Wales Meets Targets To Reduce Biodegradable Waste Sent To Landfill

Minister for Natural Resources, Culture and Sport John Griffiths has congratulated Welsh councils for meeting targets to reduce the amount of biodegradable waste sent to landfill, reducing the amount of harmful greenhouse gases released in the process.

Wales has met its demanding targets for 2013/14, with councils sending 23 percent less biodegradable waste to landfill than the targets allowed.

Since the Landfill Allowance Scheme began in 2005/2006, Welsh councils have reduced the amount of biodegradable municipal waste sent to landfill by 59 percent.

John Griffiths said: “I am pleased to see that we are continuing to meet our targets to reduce the amount of biodegradable waste we send to landfill; Welsh councils sent five percent less to landfill compared to last year.

“It demonstrates that we are continuing to progress even as the targets become more challenging. We will continue to work with councils to support them to improve.

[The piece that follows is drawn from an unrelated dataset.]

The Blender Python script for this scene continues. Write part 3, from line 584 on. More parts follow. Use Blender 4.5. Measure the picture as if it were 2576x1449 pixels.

“Wales is leading the way in reducing the waste we sent to landfill and recycling, composting and reusing as much as possible. As well as helping councils to avoid landfill taxes, there is a clear environmental benefit. Biodegradable waste in landfill sites produces methane, which is 25 times more powerful than carbon dioxide as a greenhouse gas.”

Eight councils, Blaenau Gwent, Bridgend, Ceredigion, Denbighshire, Monmouthshire, Neath Port Talbot, Powys and Torfaen, used less that 70 percent of their allowances. However, four councils exceeded this year’s allowance, which is reducing year on year.  Welsh Government will continue to work with these councils to help them to improve.

Ceri Davies, Executive Director for Natural Resources Wales (NRW) said:“It is great to see that local authorities are stepping up to meet this challenge. Less waste going to landfill shows that we are managing our resources better, which is good for the people, economy and environment of Wales.”


Despite the country meeting its target, four councils exceeded their allowances for the amount of biodegradable municipal waste they diverted from landfill

Natural Resources Wales warned in its annual report on the Landfill Allowance Scheme Wales that Cardiff, Flintshire, Merthyr Tydfil and Newport must improve or risk missing future landfill diversion targets.